No, except maybe in the “candy” theme, where there is more freedom. Don’t you ever get tired of the strawberry? No, because you can create endlessly: it will never be the same strawberry! Some are juicy, other jam-like, some taste of candy and others of vanilla… Sometimes the client will even ask us to go for more “achenes” (the dots on the strawberry)… Besides, the applications vary so no, I never get bored!

What are the craziest flavours you have ever had to create?
For the Middle-East, I did a rose flavour. That’s not common! I also did a stracciatella flavor recently. And some clients ask for mixes of fruits and flowers: I did apricot-orange blossom combinations, it is very interesting and it allows us to discuss with our perfumer colleagues.
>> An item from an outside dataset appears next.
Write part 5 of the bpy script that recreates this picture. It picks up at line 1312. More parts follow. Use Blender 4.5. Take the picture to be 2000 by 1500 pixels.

Are there ingredients you use for only some countries but not for others?
In Germany, they love cinnamon: it’s everywhere, often combined with apple. In France, notes that are too spicy don’t work well. In Spain, they have a big consumption of chufas, a sort of earth almond, of the nut family, which tastes like chestnut and coconut. They make drinks out of it, a milky drink like soy, so there is a demand for that sort of flavour. As for nougat, its definition is also highly cultural! A German client asked me for a nougat flavour, but for them it means praliné. It took me some time to understand I have followed the wrong path with my nougat de Montélimar, which is French specialty, just like calissons…

Have you ever had to create notes you didn’t know?
Does cherimoya ring a bell? Well for me it does, now! It is a green fruit, with watery taste, kind of like apple or unripe pear or dragon fruit. We sometimes get asked for little-known flavours, which needs us to make some research work. In these cases, we analyze them. You really can put a fruit through chromatography? Yes, of course. But not as in putting the fruit right into the machine! We have a service that will make an extract, a sort of highly-concentrated juice, which will then be studied through chromatography. See, when I tell you that you learn everyday with this job.